» PROVIDED DATA:
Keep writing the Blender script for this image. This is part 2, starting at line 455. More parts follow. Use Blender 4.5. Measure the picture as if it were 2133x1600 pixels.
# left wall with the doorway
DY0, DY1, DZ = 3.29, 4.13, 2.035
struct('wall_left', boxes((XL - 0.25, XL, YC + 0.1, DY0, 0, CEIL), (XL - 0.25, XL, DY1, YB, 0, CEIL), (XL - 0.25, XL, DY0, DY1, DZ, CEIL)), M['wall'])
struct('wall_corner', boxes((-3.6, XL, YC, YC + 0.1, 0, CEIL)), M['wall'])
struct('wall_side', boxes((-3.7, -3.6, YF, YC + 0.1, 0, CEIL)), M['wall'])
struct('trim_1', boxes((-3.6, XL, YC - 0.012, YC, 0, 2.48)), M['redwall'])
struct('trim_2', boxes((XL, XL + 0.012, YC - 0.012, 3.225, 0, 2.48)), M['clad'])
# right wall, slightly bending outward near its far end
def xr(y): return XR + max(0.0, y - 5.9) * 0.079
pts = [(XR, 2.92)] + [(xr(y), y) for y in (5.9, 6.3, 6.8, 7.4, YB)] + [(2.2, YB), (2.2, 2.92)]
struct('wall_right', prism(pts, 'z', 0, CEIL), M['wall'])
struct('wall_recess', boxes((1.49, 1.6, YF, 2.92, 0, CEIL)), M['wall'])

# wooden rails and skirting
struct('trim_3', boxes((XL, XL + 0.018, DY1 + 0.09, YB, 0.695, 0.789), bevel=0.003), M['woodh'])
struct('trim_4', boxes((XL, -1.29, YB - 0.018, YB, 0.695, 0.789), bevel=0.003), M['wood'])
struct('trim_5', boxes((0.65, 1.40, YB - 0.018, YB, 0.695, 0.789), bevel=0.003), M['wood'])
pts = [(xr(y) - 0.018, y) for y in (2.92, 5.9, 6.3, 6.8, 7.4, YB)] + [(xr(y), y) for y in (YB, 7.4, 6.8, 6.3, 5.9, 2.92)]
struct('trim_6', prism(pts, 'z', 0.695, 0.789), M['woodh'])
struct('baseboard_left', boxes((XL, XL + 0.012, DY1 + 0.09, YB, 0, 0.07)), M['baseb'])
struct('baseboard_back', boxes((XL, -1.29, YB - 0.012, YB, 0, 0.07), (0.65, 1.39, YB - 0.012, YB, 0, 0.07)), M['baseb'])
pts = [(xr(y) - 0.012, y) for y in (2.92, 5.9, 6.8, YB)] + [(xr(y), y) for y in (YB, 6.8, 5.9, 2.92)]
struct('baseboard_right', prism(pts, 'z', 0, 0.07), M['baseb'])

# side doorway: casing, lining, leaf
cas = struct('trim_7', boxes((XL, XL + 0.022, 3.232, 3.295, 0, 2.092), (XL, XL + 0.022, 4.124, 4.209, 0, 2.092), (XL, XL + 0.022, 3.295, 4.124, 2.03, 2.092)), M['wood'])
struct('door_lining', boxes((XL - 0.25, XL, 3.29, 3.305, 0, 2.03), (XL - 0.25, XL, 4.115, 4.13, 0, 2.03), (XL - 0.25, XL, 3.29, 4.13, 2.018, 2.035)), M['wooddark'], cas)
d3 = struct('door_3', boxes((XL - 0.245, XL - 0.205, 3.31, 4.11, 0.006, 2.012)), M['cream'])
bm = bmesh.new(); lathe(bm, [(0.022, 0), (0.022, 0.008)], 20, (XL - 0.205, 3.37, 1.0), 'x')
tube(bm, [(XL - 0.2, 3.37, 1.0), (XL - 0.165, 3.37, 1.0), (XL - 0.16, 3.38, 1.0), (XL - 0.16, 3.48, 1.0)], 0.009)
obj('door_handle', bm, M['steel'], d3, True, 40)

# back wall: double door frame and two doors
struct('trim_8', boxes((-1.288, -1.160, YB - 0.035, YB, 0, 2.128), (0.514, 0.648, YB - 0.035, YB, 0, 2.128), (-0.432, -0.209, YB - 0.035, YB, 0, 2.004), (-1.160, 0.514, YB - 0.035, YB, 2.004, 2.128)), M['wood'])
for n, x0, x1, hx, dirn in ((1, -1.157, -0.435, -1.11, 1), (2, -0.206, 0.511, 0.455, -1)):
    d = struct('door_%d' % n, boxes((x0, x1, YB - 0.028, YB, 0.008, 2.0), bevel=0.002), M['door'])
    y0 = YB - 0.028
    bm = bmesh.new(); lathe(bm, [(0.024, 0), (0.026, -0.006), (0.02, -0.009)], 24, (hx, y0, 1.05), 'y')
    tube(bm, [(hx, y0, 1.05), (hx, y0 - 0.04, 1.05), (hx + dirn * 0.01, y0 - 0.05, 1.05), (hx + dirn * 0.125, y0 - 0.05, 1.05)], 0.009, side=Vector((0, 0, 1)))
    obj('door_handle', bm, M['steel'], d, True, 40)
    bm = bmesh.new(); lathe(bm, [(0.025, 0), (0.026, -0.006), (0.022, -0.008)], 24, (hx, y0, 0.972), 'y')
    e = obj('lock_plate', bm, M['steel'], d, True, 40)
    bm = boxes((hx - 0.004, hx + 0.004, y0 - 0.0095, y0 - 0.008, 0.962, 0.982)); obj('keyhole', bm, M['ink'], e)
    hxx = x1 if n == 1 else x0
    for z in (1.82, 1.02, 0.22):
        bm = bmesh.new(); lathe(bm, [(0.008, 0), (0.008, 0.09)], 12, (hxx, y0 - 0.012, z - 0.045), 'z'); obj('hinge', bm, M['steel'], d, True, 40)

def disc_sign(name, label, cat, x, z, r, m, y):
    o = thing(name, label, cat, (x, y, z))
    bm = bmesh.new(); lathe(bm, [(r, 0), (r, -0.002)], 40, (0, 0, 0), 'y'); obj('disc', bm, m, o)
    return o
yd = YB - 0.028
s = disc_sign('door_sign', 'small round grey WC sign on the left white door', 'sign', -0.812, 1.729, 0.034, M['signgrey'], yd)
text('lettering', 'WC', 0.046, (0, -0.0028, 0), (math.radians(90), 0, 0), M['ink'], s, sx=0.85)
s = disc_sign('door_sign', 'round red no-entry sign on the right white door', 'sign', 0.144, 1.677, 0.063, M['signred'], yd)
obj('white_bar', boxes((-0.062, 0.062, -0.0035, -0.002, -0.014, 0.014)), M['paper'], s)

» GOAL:
Write out the whole listing again. Match it word for word.

» TASK ANSWER:
Keep writing the Blender script for this image. This is part 2, starting at line 455. More parts follow. Use Blender 4.5. Measure the picture as if it were 2133x1600 pixels.
# left wall with the doorway
DY0, DY1, DZ = 3.29, 4.13, 2.035
struct('wall_left', boxes((XL - 0.25, XL, YC + 0.1, DY0, 0, CEIL), (XL - 0.25, XL, DY1, YB, 0, CEIL), (XL - 0.25, XL, DY0, DY1, DZ, CEIL)), M['wall'])
struct('wall_corner', boxes((-3.6, XL, YC, YC + 0.1, 0, CEIL)), M['wall'])
struct('wall_side', boxes((-3.7, -3.6, YF, YC + 0.1, 0, CEIL)), M['wall'])
struct('trim_1', boxes((-3.6, XL, YC - 0.012, YC, 0, 2.48)), M['redwall'])
struct('trim_2', boxes((XL, XL + 0.012, YC - 0.012, 3.225, 0, 2.48)), M['clad'])
# right wall, slightly bending outward near its far end
def xr(y): return XR + max(0.0, y - 5.9) * 0.079
pts = [(XR, 2.92)] + [(xr(y), y) for y in (5.9, 6.3, 6.8, 7.4, YB)] + [(2.2, YB), (2.2, 2.92)]
struct('wall_right', prism(pts, 'z', 0, CEIL), M['wall'])
struct('wall_recess', boxes((1.49, 1.6, YF, 2.92, 0, CEIL)), M['wall'])

# wooden rails and skirting
struct('trim_3', boxes((XL, XL + 0.018, DY1 + 0.09, YB, 0.695, 0.789), bevel=0.003), M['woodh'])
struct('trim_4', boxes((XL, -1.29, YB - 0.018, YB, 0.695, 0.789), bevel=0.003), M['wood'])
struct('trim_5', boxes((0.65, 1.40, YB - 0.018, YB, 0.695, 0.789), bevel=0.003), M['wood'])
pts = [(xr(y) - 0.018, y) for y in (2.92, 5.9, 6.3, 6.8, 7.4, YB)] + [(xr(y), y) for y in (YB, 7.4, 6.8, 6.3, 5.9, 2.92)]
struct('trim_6', prism(pts, 'z', 0.695, 0.789), M['woodh'])
struct('baseboard_left', boxes((XL, XL + 0.012, DY1 + 0.09, YB, 0, 0.07)), M['baseb'])
struct('baseboard_back', boxes((XL, -1.29, YB - 0.012, YB, 0, 0.07), (0.65, 1.39, YB - 0.012, YB, 0, 0.07)), M['baseb'])
pts = [(xr(y) - 0.012, y) for y in (2.92, 5.9, 6.8, YB)] + [(xr(y), y) for y in (YB, 6.8, 5.9, 2.92)]
struct('baseboard_right', prism(pts, 'z', 0, 0.07), M['baseb'])

# side doorway: casing, lining, leaf
cas = struct('trim_7', boxes((XL, XL + 0.022, 3.232, 3.295, 0, 2.092), (XL, XL + 0.022, 4.124, 4.209, 0, 2.092), (XL, XL + 0.022, 3.295, 4.124, 2.03, 2.092)), M['wood'])
struct('door_lining', boxes((XL - 0.25, XL, 3.29, 3.305, 0, 2.03), (XL - 0.25, XL, 4.115, 4.13, 0, 2.03), (XL - 0.25, XL, 3.29, 4.13, 2.018, 2.035)), M['wooddark'], cas)
d3 = struct('door_3', boxes((XL - 0.245, XL - 0.205, 3.31, 4.11, 0.006, 2.012)), M['cream'])
bm = bmesh.new(); lathe(bm, [(0.022, 0), (0.022, 0.008)], 20, (XL - 0.205, 3.37, 1.0), 'x')
tube(bm, [(XL - 0.2, 3.37, 1.0), (XL - 0.165, 3.37, 1.0), (XL - 0.16, 3.38, 1.0), (XL - 0.16, 3.48, 1.0)], 0.009)
obj('door_handle', bm, M['steel'], d3, True, 40)

# back wall: double door frame and two doors
struct('trim_8', boxes((-1.288, -1.160, YB - 0.035, YB, 0, 2.128), (0.514, 0.648, YB - 0.035, YB, 0, 2.128), (-0.432, -0.209, YB - 0.035, YB, 0, 2.004), (-1.160, 0.514, YB - 0.035, YB, 2.004, 2.128)), M['wood'])
for n, x0, x1, hx, dirn in ((1, -1.157, -0.435, -1.11, 1), (2, -0.206, 0.511, 0.455, -1)):
    d = struct('door_%d' % n, boxes((x0, x1, YB - 0.028, YB, 0.008, 2.0), bevel=0.002), M['door'])
    y0 = YB - 0.028
    bm = bmesh.new(); lathe(bm, [(0.024, 0), (0.026, -0.006), (0.02, -0.009)], 24, (hx, y0, 1.05), 'y')
    tube(bm, [(hx, y0, 1.05), (hx, y0 - 0.04, 1.05), (hx + dirn * 0.01, y0 - 0.05, 1.05), (hx + dirn * 0.125, y0 - 0.05, 1.05)], 0.009, side=Vector((0, 0, 1)))
    obj('door_handle', bm, M['steel'], d, True, 40)
    bm = bmesh.new(); lathe(bm, [(0.025, 0), (0.026, -0.006), (0.022, -0.008)], 24, (hx, y0, 0.972), 'y')
    e = obj('lock_plate', bm, M['steel'], d, True, 40)
    bm = boxes((hx - 0.004, hx + 0.004, y0 - 0.0095, y0 - 0.008, 0.962, 0.982)); obj('keyhole', bm, M['ink'], e)
    hxx = x1 if n == 1 else x0
    for z in (1.82, 1.02, 0.22):
        bm = bmesh.new(); lathe(bm, [(0.008, 0), (0.008, 0.09)], 12, (hxx, y0 - 0.012, z - 0.045), 'z'); obj('hinge', bm, M['steel'], d, True, 40)

def disc_sign(name, label, cat, x, z, r, m, y):
    o = thing(name, label, cat, (x, y, z))
    bm = bmesh.new(); lathe(bm, [(r, 0), (r, -0.002)], 40, (0, 0, 0), 'y'); obj('disc', bm, m, o)
    return o
yd = YB - 0.028
s = disc_sign('door_sign', 'small round grey WC sign on the left white door', 'sign', -0.812, 1.729, 0.034, M['signgrey'], yd)
text('lettering', 'WC', 0.046, (0, -0.0028, 0), (math.radians(90), 0, 0), M['ink'], s, sx=0.85)
s = disc_sign('door_sign', 'round red no-entry sign on the right white door', 'sign', 0.144, 1.677, 0.063, M['signred'], yd)
obj('white_bar', boxes((-0.062, 0.062, -0.0035, -0.002, -0.014, 0.014)), M['paper'], s)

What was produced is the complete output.